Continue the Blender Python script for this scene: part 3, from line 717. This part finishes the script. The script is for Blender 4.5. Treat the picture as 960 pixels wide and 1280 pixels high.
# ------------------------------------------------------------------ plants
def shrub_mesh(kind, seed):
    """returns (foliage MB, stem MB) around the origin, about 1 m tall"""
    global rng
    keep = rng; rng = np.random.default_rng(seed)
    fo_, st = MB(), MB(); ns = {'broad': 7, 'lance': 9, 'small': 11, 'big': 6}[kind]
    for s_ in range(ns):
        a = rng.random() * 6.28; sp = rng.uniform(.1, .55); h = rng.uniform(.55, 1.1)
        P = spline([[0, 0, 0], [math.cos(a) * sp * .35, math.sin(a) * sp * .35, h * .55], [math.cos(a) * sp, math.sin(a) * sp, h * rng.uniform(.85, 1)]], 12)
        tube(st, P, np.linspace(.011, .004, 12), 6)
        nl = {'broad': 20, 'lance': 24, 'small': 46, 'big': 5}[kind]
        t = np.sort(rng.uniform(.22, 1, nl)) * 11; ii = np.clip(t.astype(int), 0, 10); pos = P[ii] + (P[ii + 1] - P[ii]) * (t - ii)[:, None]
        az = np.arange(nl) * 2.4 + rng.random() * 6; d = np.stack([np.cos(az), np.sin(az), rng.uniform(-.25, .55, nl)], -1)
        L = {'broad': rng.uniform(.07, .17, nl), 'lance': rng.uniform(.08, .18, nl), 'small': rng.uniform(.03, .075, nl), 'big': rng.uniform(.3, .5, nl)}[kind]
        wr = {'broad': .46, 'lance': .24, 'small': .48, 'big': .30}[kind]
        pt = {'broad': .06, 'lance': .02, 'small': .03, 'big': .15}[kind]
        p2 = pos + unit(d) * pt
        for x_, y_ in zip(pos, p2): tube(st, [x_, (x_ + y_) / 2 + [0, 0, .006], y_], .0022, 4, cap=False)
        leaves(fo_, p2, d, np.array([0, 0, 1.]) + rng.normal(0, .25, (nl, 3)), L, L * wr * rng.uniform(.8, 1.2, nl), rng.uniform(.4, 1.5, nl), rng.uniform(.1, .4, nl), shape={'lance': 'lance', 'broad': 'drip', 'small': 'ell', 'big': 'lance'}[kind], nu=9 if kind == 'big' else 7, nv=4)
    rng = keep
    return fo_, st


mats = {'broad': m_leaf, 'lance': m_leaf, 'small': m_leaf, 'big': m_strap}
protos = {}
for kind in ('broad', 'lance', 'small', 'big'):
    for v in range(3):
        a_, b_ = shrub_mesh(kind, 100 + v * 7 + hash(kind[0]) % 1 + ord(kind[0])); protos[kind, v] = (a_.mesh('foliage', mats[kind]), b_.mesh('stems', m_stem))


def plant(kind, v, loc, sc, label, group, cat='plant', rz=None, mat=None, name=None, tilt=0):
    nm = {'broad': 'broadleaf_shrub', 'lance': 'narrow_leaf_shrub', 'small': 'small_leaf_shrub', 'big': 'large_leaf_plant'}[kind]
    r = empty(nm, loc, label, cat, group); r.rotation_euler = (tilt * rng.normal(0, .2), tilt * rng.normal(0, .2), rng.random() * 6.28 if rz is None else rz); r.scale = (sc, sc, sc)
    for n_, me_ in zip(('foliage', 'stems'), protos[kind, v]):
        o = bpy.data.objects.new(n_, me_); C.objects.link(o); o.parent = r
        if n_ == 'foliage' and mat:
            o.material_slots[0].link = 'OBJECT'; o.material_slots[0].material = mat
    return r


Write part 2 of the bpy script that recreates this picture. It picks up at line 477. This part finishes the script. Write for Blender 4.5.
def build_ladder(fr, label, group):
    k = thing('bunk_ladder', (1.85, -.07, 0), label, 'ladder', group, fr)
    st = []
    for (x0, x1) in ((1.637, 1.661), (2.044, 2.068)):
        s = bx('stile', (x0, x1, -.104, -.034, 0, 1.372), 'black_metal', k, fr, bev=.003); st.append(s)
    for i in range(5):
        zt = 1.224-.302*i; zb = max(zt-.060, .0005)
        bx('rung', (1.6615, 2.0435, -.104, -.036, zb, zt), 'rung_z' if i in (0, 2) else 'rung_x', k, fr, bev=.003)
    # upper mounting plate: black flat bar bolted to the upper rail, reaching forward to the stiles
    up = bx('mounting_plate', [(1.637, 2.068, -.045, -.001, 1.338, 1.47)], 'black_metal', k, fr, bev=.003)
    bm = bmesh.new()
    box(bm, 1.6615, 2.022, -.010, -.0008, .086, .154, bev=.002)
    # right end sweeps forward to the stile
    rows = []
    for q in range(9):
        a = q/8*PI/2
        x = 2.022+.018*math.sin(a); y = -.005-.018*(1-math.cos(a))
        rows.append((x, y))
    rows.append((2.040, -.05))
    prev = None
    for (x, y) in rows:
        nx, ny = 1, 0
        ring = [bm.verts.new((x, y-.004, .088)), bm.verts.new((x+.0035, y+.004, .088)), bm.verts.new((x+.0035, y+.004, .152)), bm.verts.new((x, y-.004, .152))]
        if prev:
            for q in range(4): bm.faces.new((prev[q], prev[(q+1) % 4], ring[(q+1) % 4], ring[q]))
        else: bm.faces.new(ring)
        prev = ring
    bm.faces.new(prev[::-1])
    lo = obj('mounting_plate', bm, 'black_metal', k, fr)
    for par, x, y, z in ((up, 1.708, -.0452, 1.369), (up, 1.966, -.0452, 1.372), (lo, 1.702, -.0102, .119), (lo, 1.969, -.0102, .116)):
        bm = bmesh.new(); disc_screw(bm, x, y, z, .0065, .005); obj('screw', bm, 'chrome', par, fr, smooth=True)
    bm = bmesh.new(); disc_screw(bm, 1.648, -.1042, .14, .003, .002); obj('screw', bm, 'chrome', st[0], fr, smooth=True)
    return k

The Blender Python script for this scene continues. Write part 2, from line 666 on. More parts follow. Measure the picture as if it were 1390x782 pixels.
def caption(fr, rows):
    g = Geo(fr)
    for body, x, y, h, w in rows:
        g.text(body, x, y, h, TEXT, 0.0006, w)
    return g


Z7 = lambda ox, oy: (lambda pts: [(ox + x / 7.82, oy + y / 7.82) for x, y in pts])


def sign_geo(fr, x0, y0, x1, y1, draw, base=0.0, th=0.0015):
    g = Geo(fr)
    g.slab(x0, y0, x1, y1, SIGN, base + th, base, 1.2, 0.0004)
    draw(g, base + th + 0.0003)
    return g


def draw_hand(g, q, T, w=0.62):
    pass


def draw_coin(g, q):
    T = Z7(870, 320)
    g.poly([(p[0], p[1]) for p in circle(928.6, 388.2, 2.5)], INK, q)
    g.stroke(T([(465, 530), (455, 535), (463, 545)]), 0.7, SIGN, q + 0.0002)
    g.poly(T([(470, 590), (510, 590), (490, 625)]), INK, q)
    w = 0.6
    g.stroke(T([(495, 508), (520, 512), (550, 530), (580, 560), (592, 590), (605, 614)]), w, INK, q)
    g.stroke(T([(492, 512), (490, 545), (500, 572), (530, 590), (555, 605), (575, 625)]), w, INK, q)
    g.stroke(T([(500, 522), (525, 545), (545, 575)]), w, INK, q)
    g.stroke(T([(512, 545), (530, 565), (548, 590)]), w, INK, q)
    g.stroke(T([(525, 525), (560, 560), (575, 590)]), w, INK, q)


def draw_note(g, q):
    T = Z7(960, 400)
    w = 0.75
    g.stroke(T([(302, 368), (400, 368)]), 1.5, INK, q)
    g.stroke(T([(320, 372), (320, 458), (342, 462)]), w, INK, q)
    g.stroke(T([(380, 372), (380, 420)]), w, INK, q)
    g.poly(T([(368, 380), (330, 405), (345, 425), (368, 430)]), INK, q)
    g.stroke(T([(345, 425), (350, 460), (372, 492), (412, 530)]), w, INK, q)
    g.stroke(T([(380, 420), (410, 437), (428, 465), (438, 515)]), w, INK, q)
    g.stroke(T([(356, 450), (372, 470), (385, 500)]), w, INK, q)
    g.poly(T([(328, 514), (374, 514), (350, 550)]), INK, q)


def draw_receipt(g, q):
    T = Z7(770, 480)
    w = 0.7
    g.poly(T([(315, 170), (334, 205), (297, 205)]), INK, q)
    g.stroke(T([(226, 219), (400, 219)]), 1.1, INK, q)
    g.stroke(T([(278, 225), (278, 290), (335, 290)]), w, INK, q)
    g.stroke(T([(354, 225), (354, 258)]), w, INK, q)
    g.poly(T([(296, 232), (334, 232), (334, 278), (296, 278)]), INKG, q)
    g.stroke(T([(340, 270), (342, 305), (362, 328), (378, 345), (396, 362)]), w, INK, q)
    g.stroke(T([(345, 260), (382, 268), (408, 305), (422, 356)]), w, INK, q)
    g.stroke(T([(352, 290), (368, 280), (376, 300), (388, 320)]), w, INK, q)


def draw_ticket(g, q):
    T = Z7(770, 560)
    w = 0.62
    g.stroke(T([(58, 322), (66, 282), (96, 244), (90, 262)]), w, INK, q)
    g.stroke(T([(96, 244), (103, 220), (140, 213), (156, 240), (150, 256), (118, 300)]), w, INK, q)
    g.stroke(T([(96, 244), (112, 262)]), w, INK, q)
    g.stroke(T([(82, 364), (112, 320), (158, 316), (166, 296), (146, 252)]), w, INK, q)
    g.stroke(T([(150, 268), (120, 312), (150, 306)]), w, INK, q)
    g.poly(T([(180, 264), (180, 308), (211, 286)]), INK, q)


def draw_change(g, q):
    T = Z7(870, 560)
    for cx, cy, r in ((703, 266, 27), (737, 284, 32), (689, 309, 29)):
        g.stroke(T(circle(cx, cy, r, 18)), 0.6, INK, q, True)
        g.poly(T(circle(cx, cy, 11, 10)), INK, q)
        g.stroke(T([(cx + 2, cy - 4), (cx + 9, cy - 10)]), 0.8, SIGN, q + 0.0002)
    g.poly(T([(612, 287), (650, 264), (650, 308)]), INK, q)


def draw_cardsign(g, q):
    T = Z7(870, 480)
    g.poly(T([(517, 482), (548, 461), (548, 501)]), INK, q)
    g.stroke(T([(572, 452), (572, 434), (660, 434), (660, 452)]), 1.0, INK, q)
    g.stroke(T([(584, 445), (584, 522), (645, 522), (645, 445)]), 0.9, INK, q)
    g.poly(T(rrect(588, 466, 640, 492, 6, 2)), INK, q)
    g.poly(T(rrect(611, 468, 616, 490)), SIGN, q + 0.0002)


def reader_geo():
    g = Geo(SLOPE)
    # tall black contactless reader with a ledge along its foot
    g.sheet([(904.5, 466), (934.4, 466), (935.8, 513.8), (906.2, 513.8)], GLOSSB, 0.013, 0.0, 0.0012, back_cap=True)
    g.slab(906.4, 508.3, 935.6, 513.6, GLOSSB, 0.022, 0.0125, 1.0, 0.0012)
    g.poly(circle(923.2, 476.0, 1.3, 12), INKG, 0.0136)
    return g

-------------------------

DIRECTIONS FOR THIS TASK
Transcribe the lines above from the one with "The Blender Python script for this scene continues." through the one with "g.poly(T([(328, 514), (374, 514), (350, 550)]), INK, q)". Include both ends and leave out every other line.

SOLVED EXERCISE
The Blender Python script for this scene continues. Write part 2, from line 666 on. More parts follow. Measure the picture as if it were 1390x782 pixels.
def caption(fr, rows):
    g = Geo(fr)
    for body, x, y, h, w in rows:
        g.text(body, x, y, h, TEXT, 0.0006, w)
    return g


Z7 = lambda ox, oy: (lambda pts: [(ox + x / 7.82, oy + y / 7.82) for x, y in pts])


def sign_geo(fr, x0, y0, x1, y1, draw, base=0.0, th=0.0015):
    g = Geo(fr)
    g.slab(x0, y0, x1, y1, SIGN, base + th, base, 1.2, 0.0004)
    draw(g, base + th + 0.0003)
    return g


def draw_hand(g, q, T, w=0.62):
    pass


def draw_coin(g, q):
    T = Z7(870, 320)
    g.poly([(p[0], p[1]) for p in circle(928.6, 388.2, 2.5)], INK, q)
    g.stroke(T([(465, 530), (455, 535), (463, 545)]), 0.7, SIGN, q + 0.0002)
    g.poly(T([(470, 590), (510, 590), (490, 625)]), INK, q)
    w = 0.6
    g.stroke(T([(495, 508), (520, 512), (550, 530), (580, 560), (592, 590), (605, 614)]), w, INK, q)
    g.stroke(T([(492, 512), (490, 545), (500, 572), (530, 590), (555, 605), (575, 625)]), w, INK, q)
    g.stroke(T([(500, 522), (525, 545), (545, 575)]), w, INK, q)
    g.stroke(T([(512, 545), (530, 565), (548, 590)]), w, INK, q)
    g.stroke(T([(525, 525), (560, 560), (575, 590)]), w, INK, q)


def draw_note(g, q):
    T = Z7(960, 400)
    w = 0.75
    g.stroke(T([(302, 368), (400, 368)]), 1.5, INK, q)
    g.stroke(T([(320, 372), (320, 458), (342, 462)]), w, INK, q)
    g.stroke(T([(380, 372), (380, 420)]), w, INK, q)
    g.poly(T([(368, 380), (330, 405), (345, 425), (368, 430)]), INK, q)
    g.stroke(T([(345, 425), (350, 460), (372, 492), (412, 530)]), w, INK, q)
    g.stroke(T([(380, 420), (410, 437), (428, 465), (438, 515)]), w, INK, q)
    g.stroke(T([(356, 450), (372, 470), (385, 500)]), w, INK, q)
    g.poly(T([(328, 514), (374, 514), (350, 550)]), INK, q)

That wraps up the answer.